Tym razem, w ostatnim miesiącu 2016 roku wyjątkowo nie szalałam i nie dałam się ponieść emocjom. No dobra, może troszeczkę mnie poniosło. Jednak 8 produktów, które kupiłam miałam od dawna na swojej liście must have, a okazja jakim są porządne rabaty jest zawsze najlepszym pretekstem, żeby w trzy dni kupić wszystko, co się znajduje na liście zakupów.
Pierwszy sklep, który zaliczyłam był Hairstore. Kupuję tam regularnie co 3 miesiące korzystając z nadesłanego do zakupów dodatkowego (marnego) upustu 5%. Tuż przed świętami otrzymałam w meilu info o dodatkowej zniżce w wysokości 10%. Drugi sklep, który odwiedziłam stacjonarnie kilka minut po dziewiątej rano 27 grudnia był Douglas.

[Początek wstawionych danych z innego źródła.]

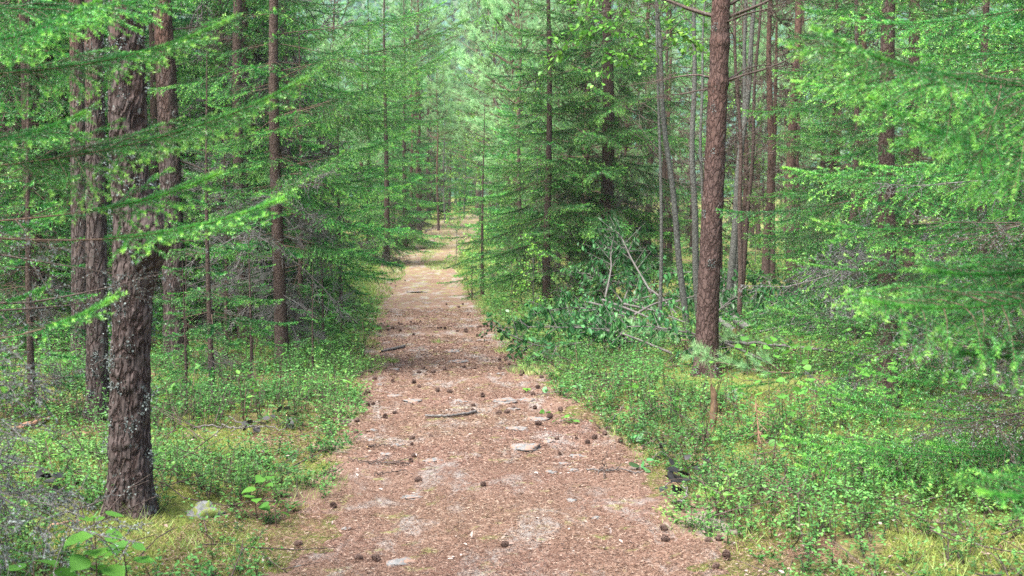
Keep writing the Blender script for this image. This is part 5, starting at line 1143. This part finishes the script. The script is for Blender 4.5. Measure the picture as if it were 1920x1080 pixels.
for i, (a, b, lb) in enumerate([((1130, 562, 15.6), (1290, 632, 14.2), 'longest bare pale pole slanting through the brush pile'), ((1170, 570, 15.5), (1285, 605, 14.6), 'second bare pole slanting under the longest one'), ((1100, 566, 15.6), (1200, 600, 15), 'brown-tipped bare pole at the left of the brush pile'), ((1215, 540, 15.5), (1270, 590, 14.8), 'steep bare stick right in the brush pile'),
                                ((1190, 590, 15), (1260, 560, 15), 'bare stick crossing the slanted poles'), ((1440, 525, 19), (1465, 590, 17), 'steep bare stick right of the pale aspens'), ((1480, 560, 17), (1420, 590, 16), 'flat bare stick behind the sawn logs')]):
    P = [pt(*a), (pt(*a) + pt(*b)) / 2 + [0, 0, .03], pt(*b)]; o_ = P[0].copy(); g_ = Geo(); add_tube(g_, curve(np.array(P) - o_, 16), np.linspace(.017, .010, 16), 6, 0, .5, 1)
    tag(mobj('bare_pole', g_.mesh('bare_pole', [M['dead'], M['cutwood']]), None, o_), lb, 'pole')
# cut pine boughs lying in the bilberries in front of the right pine
rp = np.random.default_rng(8); PBm = pine_branch(rp, 1.1, 60, .06, .0026).mesh('pine_bough', [M['twig'], M['pine_needle']])
for (px_, py_, az, lb) in ((1310, 672, 178, 'cut pine bough with long blue-green needles lying left of the big pine foot'), (1490, 745, 175, 'cut blue-green pine bough lying right of the big pine, under the aspen suckers'), (1500, 690, 190, 'blue-green pine bough just below the peeled pole')):
    p = gp(px_, py_); tag(mobj('pine_bough', PBm, None, (p[0] + .3, p[1], g1(*p[:2]) + .22), (0, .1, R(az))), lb, 'branch')

# ------------------------------------------------------------------ air
if HAZE:
    bm = Geo(); x0, x1, y0, y1, z0, z1 = -430, 430, -70, 640, -3, 190
    V = [(a, b, c) for c in (z0, z1) for b in (y0, y1) for a in (x0, x1)]
    bm.add(V, [[0, 2, 3, 1], [4, 5, 7, 6], [0, 1, 5, 4], [2, 6, 7, 3], [0, 4, 6, 2], [1, 3, 7, 5]])
    hm = bpy.data.materials.new('haze'); hm.use_nodes = True; nt = hm.node_tree; nt.nodes.clear()
    out = nt.nodes.new('ShaderNodeOutputMaterial'); pv = nt.nodes.new('ShaderNodeVolumePrincipled'); pv.inputs['Color'].default_value = (.9, .95, 1, 1); pv.inputs['Density'].default_value = HAZE
    nt.links.new(pv.outputs[0], out.inputs['Volume']); tag(mobj('haze', bm.mesh('haze', [hm])), 'thin pale haze filling the air of the wood', 'haze', kind='stuff')
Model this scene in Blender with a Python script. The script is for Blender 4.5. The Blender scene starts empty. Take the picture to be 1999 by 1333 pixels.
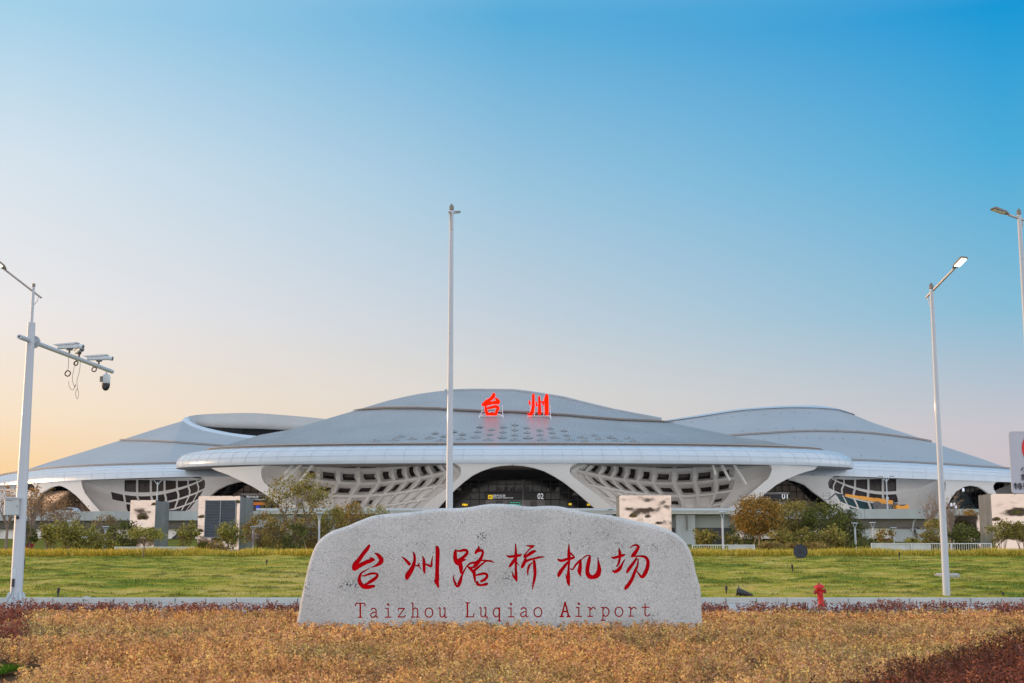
import bpy, bmesh, math, random
import numpy as np
from mathutils import Vector, Matrix
from mathutils import geometry as mgeo, noise as mnoise
from mathutils.bvhtree import BVHTree

SC = bpy.context.scene
C = SC.collection
random.seed(7)
RNG = np.random.default_rng(7)

# ------------------------------------------------------------------ camera
F = 2600.0                      # focal length in photo pixels (1999 wide)
TH = math.atan((1075 - 666.5) / F)
CT, ST = math.cos(TH), math.sin(TH)
CAMZ = 1.7
cam_d = bpy.data.cameras.new("camera")
cam_d.sensor_width = 36.0
cam_d.lens = F / 1999.0 * 36.0
cam_d.clip_start = 0.1
cam_d.clip_end = 20000.0
cam = bpy.data.objects.new("camera", cam_d)
C.objects.link(cam)
cam.location = (0, 0, CAMZ)
cam.rotation_euler = (math.pi / 2 + TH, 0, 0)
SC.camera = cam

# ------------------------------------------------------------------ sky and sun
SUN_EL = math.radians(6.0)
SUN_AZ = math.radians(-72.0)     # measured from +Y towards +X: the sun is on the left, a little ahead
world = bpy.data.worlds.new("World")
SC.world = world
world.use_nodes = True
wn, wl = world.node_tree.nodes, world.node_tree.links
bg = wn["Background"]
sky = wn.new("ShaderNodeTexSky")
sky.sky_type = 'NISHITA'
sky.sun_disc = False
sky.sun_elevation = SUN_EL
sky.sun_rotation = SUN_AZ
sky.altitude = 0
sky.air_density = 1.0
sky.dust_density = 1.2
sky.ozone_density = 2.0
def lin(r, g, b):
    """sRGB 0-255 to linear RGBA"""
    f = lambda c: (c / 255 / 12.92) if c <= 10.3 else ((c / 255 + 0.055) / 1.055) ** 2.4
    return (f(r), f(g), f(b), 1.0)

def wnode(kind, **kw):
    n = wn.new(kind)
    for k, v in kw.items():
        setattr(n, k, v)
    return n

def wmath(op, a, b=None):
    n = wnode("ShaderNodeMath", operation=op)
    for i, v in enumerate((a, b)):
        if v is None:
            continue
        if isinstance(v, (int, float)):
            n.inputs[i].default_value = v
        else:
            wl.new(v, n.inputs[i])
    return n.outputs[0]

tc = wnode("ShaderNodeTexCoord")
sep = wnode("ShaderNodeSeparateXYZ")
wl.new(tc.outputs["Generated"], sep.inputs[0])
elev = sep.outputs[2]
flat = wmath('SQRT', wmath('ADD', wmath('MULTIPLY', sep.outputs[0], sep.outputs[0]),
                           wmath('ADD', wmath('MULTIPLY', sep.outputs[1], sep.outputs[1]), 1e-6)))
toward = wmath('DIVIDE', wmath('ADD', wmath('MULTIPLY', sep.outputs[0], math.sin(SUN_AZ)),
                               wmath('MULTIPLY', sep.outputs[1], math.cos(SUN_AZ))), flat)

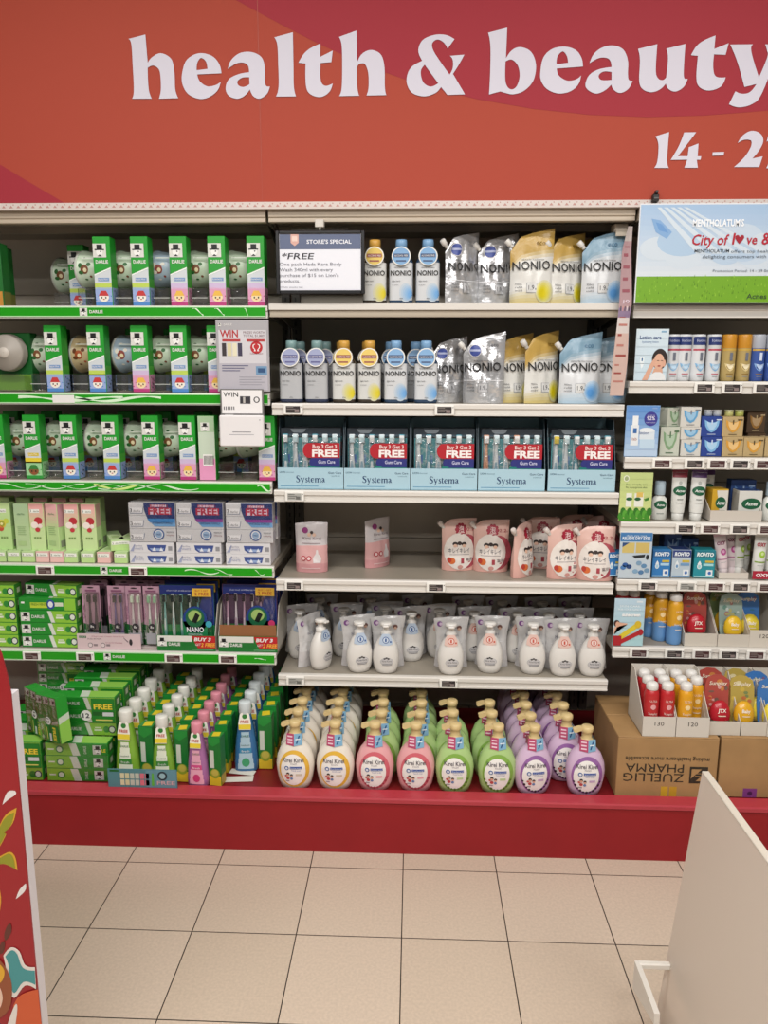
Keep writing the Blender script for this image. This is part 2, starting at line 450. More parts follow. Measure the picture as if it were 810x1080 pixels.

Trzeci – 3 razy odwiedzana Sephora (2 x stacjonarnie i raz online). Ok, to lecimy po kolei, co gdzie kupiłam.
Hairstore
W Hairstore kupiłam 4 genialne produkty:
- najlepszy lakier do włosów Kerastase V.I.P. Volume,
- lekki olejek w spreju Wella Sp Luxe Oil,
- suchy szampon CHI Kardashian Beauty,
- kuracja do włosów – molekularne odżywienie Wella.
Wszystkie te produkty opiszę następnym razem – 3 z nich są fenomenalne i od dawna wpisałam je na listę moich ulubieńców 2016.
Douglas
Kupiłam tylko dwa produkty, wszystko z rabatem 30%:
- paletka cieni Extreme Naturals Laura Mercier,
- kremowy eyeliner w słoiczku Chanel.
Po raz pierwszy udało mi się do zakupów otrzymać naprawdę imponujący upominek w postaci trzech miniaturowych kosmetyków Laury Mercier. Oczywiście miałam w tym swój mały udział, musiałam trochę sprowokować kierowniczkę filii, żeby przeczytała tabliczkę z informacją, że przy zakupie paletki, klientka otrzyma gratis ten cudny zestaw. Wiem, jestem pazerna.
Calligraphie de Chanel to kremowy eyeliner w słoiczku w czarnym kolorze, którego miałam zamiar kupić miesiąc temu. Podobała mi się w nim ta kruczoczarna intensywność i po części zdjęcie reklamowe modelki, która bodajże miała go na linii wodnej oka. Jak się sprawdzi? Mam nadzieję, że będę zadowolona, bo dwie osoby doradzały mi zupełnie inne produkty tego typu.
Sephora
Były trzy podejścia. Kupiłam m.in. 3 produkty Marca Jacobsa oraz:
- pędzelek do podkładu The Face II,
- błyszczyk w przepięknie mieniącym się odcieniu nude z różową poświatą Enamored Hi-Shine Lip Lacquer #Love Buzz,
- kredka do oczu w czarnym kolorze FinelinerUltra-skinny gel eye crayon #42 Blacquer
- czarny lakier. Wybór padł na Chanel Gris Obscur #538
- lakier Chanel Orage – piękna chłodna niebieska czerń #631
- w zimnym, chłodnym różu wybrałam sobie kredkę do ust Shiseido onaczoną symbolem #RD702,
- w ostatnim momencie dokupiłam online błyszczyk Dior Ultra-Gloss z kolekcji Skyline Scandalous #929 oraz
- pompkę do podkładu NARS Sheer Glow, bo mam już dość przechylania słoiczka, żeby wydobyć podkład.
Które kosmetyki z perfumerii mnie najbardziej cieszą, które udało mi się kupić 30% zniżką? To cudna paletka cieni Extreme Naturals, kremowy Eye liner Chanel oraz pędzel MJ Face II. Teraz pozostaje mi i zapewne Wam, czekać na wiosenne kolekcje makijażowe, które zaczną się pojawiać już na początku lutego. Będzie się działo, oj będzie!